MillenniumPost
Editor's Desk

Communal card is back on the table

It seems parties across the board are falling back on communal tactics as last ditch measure to rev up the electorate. If rabidly hateful speeches – by henchmen in all camps, including BJP’s Amit Shah, Congress’ Imran Masood, among others – are anything to go by, political figures of all hues are trumping the other and going to extreme lengths to achieve maximum polarisation along bitterly divisive lines. Stoking the worst fears, in regions both vulnerable and relatively stable, parties are playing off communities against each other, and are busy projecting the ideal of secularism as an antiquated principle, long past its political use value. In difficult and wounded terrains like Uttar Pradesh and Bihar, BJP, SP as well as Congress are outdoing each other in raking up old skeletons and wielding some new ones, to divide the electorate into starkly opposing camps. Giving vent to the basest of communal instincts, the parties intend to bake the electoral cake while taking the acerbic pitch of the poll campaign to an all-time high, turning identity politics into the core issue and taking spotlight away from pressing questions on development, human rights, gender equality, income gap and a host of other crucial matters. So much so that the BJP manifesto, released only on the first day of the nine-phased general elections, strategically converts the construction of Ram Temple in Ayodhya into a matter of preserving cultural heritage, while their idea of uniform civil code becomes all about delivering ‘gender equality’ to beleaguered Muslim women, portrayed as victims of religious injustice. On the other hand, the Congress chief appeals to a top imam to declare that Muslims should only vote for the grand old party and Trinamool Congress, given their secular credentials. In the end what we get is collective bunkum when when we really need is freedom from political bombast and sheer hypocrisy. 

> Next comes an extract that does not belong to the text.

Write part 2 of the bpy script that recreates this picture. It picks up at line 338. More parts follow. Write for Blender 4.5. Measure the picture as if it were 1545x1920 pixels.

It’s excruciatingly difficult to fathom how, right in the middle of the general elections, parties have upped their communal ante to an unprecedented level, and expect to exploit the demographic dividend to that end. In fact, what we can see is a coordinated effort on the part of the entire polity to hijack electoral issues as charted in the party manifestos, and transmogrify the communal tensions into a gigantic shadow from which voters must seek refuge under one or the other camp. Even mainstream media has a definite role to play in orchestrating this stark divide, with reputed editors openly declaring that BJP does not need a manifesto since it has Narendra Modi as its primary icon. Despite strict instructions from the Election Commission, the BJP manifesto was publicised by broadcast media on election day, when Assam and Tripura held polls in some parliamentary seats. Not only was this violative of the model code of conduct, it further fragmented an already splintered electorate into isles of confusion in a sea of rabid communalism. Looks like pandering to the worst is the only card left to political players now.